Task goal
Reproduce precisely the lines of the listing below, starting with the line that contains "Continue the Blender" and stopping after the line that contains "M_CHIP = stone_chip_mat('bark_chip', 0.8, 0.15)"; include nothing else.

Stored records
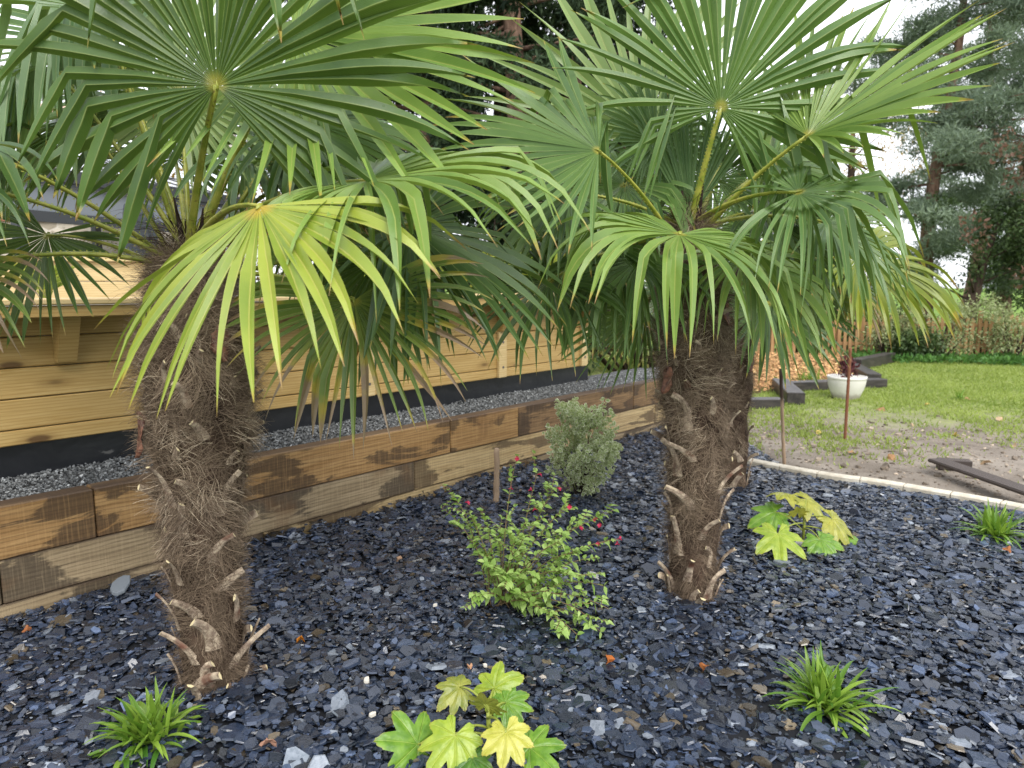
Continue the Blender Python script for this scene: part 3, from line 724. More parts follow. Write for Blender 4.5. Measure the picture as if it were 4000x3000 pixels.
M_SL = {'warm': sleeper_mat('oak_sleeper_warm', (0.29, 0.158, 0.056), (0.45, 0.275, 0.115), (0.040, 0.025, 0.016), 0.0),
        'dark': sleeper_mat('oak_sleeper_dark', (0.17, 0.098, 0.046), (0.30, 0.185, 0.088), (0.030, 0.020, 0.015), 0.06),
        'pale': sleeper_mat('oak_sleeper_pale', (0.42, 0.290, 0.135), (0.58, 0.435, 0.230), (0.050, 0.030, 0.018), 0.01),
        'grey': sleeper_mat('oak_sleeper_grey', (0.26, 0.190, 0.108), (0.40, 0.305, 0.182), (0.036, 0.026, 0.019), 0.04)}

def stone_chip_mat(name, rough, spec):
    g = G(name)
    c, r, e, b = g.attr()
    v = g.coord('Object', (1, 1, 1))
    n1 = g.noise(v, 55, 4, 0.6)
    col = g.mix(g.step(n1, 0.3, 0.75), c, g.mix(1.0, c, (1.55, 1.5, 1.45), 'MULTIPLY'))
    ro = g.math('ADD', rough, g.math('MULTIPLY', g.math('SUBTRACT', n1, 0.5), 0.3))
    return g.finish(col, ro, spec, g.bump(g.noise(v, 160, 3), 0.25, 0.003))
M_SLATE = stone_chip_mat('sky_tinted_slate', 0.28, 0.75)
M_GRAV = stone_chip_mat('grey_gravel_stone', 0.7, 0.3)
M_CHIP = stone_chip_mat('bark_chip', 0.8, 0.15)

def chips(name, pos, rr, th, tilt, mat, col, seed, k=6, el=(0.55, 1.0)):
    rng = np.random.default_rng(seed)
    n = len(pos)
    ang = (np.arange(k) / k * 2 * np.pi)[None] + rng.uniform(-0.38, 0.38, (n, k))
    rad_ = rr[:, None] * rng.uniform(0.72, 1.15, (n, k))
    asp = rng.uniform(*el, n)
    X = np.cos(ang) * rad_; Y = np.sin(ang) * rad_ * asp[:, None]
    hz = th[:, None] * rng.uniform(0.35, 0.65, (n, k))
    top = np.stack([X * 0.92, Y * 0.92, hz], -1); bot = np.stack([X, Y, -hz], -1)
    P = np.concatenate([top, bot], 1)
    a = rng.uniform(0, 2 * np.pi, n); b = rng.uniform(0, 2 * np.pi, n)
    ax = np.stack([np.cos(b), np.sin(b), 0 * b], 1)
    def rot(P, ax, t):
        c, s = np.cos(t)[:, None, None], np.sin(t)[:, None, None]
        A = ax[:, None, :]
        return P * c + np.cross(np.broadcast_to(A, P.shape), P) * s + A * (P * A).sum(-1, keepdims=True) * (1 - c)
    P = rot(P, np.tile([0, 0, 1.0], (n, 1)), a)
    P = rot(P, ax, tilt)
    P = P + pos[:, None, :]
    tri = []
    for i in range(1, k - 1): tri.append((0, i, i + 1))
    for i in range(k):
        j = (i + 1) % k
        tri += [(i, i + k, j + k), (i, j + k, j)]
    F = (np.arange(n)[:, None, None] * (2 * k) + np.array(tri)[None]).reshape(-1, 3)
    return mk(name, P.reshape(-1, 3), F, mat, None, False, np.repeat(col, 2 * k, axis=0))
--
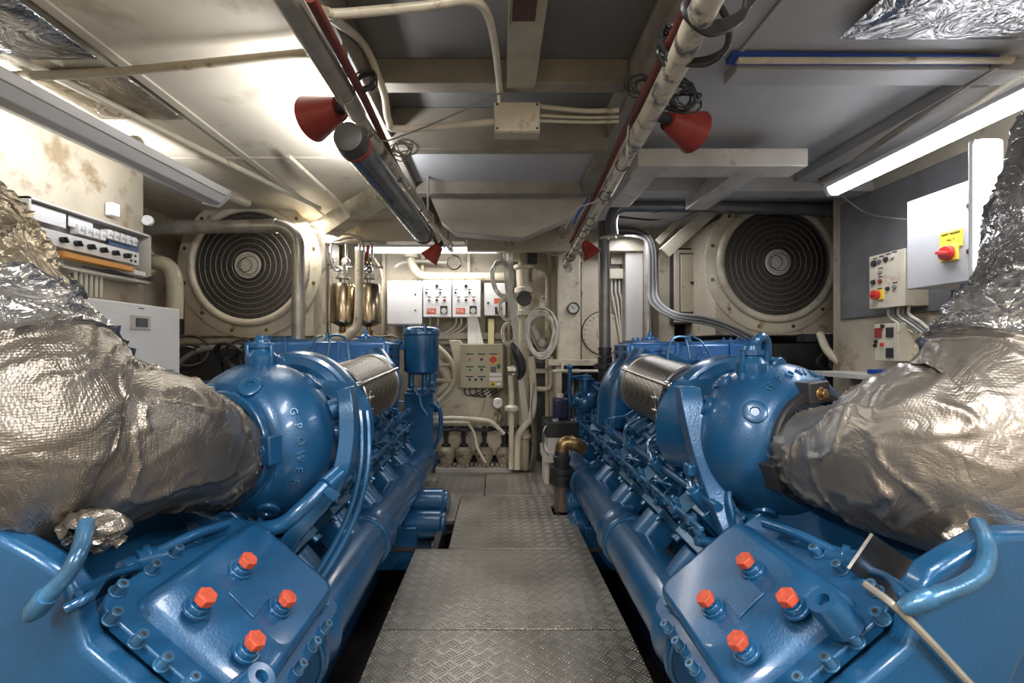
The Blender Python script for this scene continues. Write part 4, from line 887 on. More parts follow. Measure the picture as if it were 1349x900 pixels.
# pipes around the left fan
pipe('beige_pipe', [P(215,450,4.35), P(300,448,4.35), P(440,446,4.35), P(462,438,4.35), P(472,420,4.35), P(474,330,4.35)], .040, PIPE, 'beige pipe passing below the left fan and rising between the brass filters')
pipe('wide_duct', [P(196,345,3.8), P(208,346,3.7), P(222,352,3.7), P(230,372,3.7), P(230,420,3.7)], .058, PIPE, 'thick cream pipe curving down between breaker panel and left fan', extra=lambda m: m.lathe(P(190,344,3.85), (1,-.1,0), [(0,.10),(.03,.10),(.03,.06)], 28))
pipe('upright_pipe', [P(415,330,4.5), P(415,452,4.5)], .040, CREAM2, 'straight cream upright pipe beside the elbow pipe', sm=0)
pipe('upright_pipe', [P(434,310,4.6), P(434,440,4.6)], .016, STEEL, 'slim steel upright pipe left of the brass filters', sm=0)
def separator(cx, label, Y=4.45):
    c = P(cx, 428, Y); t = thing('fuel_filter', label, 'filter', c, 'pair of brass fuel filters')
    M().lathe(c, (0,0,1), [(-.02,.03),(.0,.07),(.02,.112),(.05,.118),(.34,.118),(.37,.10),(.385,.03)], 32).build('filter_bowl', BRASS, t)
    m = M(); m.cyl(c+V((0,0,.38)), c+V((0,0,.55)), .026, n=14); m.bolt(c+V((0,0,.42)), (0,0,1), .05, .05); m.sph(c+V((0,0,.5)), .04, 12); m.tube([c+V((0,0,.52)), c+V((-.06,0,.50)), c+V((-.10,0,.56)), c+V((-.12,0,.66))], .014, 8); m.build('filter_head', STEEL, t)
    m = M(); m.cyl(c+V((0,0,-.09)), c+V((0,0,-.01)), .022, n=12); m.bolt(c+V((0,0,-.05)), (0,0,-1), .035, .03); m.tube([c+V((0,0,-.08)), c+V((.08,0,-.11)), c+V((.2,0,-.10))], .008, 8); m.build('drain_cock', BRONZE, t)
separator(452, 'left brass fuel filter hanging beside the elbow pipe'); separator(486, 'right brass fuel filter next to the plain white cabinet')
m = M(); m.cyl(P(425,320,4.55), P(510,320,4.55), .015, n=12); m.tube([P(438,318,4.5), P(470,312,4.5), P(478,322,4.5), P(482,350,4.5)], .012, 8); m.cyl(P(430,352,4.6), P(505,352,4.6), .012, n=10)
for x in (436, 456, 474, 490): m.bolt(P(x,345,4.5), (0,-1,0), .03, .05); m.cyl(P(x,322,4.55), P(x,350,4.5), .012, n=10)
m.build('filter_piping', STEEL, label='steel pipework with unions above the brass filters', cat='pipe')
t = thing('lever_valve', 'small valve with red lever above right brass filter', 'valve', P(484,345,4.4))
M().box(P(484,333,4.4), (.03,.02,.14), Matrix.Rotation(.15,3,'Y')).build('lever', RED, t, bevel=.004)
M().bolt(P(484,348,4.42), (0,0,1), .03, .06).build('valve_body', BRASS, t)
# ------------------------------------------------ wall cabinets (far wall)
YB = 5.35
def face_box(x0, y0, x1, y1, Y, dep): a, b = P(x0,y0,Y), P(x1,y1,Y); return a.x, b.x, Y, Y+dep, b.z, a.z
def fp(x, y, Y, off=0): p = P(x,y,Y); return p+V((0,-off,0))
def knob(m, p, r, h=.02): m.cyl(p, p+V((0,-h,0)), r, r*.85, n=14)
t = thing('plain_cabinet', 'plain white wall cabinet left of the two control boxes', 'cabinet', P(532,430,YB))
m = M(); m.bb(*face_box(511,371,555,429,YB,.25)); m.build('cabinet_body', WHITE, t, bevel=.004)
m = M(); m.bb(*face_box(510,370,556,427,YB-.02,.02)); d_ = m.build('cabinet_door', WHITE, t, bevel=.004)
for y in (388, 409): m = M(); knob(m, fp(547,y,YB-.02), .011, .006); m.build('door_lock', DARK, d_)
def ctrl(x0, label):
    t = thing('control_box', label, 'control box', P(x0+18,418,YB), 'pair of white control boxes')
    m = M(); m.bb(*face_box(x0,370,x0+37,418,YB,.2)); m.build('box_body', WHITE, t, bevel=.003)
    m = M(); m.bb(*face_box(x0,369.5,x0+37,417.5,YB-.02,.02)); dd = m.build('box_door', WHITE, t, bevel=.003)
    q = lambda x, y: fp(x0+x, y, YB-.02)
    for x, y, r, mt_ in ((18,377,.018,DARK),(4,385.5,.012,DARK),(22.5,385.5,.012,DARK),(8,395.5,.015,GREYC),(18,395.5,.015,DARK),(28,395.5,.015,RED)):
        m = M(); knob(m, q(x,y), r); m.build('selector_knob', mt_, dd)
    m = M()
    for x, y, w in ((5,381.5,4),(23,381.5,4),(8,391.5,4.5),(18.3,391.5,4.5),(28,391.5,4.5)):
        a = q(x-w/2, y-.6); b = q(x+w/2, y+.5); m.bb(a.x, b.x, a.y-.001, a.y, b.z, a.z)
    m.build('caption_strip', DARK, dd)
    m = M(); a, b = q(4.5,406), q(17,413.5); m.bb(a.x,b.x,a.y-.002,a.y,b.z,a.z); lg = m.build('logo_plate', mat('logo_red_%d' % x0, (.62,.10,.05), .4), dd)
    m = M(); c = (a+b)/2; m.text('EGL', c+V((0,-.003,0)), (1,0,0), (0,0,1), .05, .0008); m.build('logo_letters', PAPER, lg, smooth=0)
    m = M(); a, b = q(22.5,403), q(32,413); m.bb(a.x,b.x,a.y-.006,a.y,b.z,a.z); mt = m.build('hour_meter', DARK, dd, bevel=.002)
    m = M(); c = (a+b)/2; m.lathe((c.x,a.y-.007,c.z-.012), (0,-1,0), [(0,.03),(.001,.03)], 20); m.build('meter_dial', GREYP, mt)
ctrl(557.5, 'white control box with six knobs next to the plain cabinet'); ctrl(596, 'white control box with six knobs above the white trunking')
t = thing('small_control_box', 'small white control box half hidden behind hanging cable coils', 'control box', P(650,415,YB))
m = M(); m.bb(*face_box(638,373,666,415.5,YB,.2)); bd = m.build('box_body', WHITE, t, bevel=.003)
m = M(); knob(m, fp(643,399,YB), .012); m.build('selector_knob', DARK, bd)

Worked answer
Continue the Blender Python script for this scene: part 3, from line 724. More parts follow. Write for Blender 4.5. Measure the picture as if it were 4000x3000 pixels.
M_SL = {'warm': sleeper_mat('oak_sleeper_warm', (0.29, 0.158, 0.056), (0.45, 0.275, 0.115), (0.040, 0.025, 0.016), 0.0),
        'dark': sleeper_mat('oak_sleeper_dark', (0.17, 0.098, 0.046), (0.30, 0.185, 0.088), (0.030, 0.020, 0.015), 0.06),
        'pale': sleeper_mat('oak_sleeper_pale', (0.42, 0.290, 0.135), (0.58, 0.435, 0.230), (0.050, 0.030, 0.018), 0.01),
        'grey': sleeper_mat('oak_sleeper_grey', (0.26, 0.190, 0.108), (0.40, 0.305, 0.182), (0.036, 0.026, 0.019), 0.04)}

def stone_chip_mat(name, rough, spec):
    g = G(name)
    c, r, e, b = g.attr()
    v = g.coord('Object', (1, 1, 1))
    n1 = g.noise(v, 55, 4, 0.6)
    col = g.mix(g.step(n1, 0.3, 0.75), c, g.mix(1.0, c, (1.55, 1.5, 1.45), 'MULTIPLY'))
    ro = g.math('ADD', rough, g.math('MULTIPLY', g.math('SUBTRACT', n1, 0.5), 0.3))
    return g.finish(col, ro, spec, g.bump(g.noise(v, 160, 3), 0.25, 0.003))
M_SLATE = stone_chip_mat('sky_tinted_slate', 0.28, 0.75)
M_GRAV = stone_chip_mat('grey_gravel_stone', 0.7, 0.3)
M_CHIP = stone_chip_mat('bark_chip', 0.8, 0.15)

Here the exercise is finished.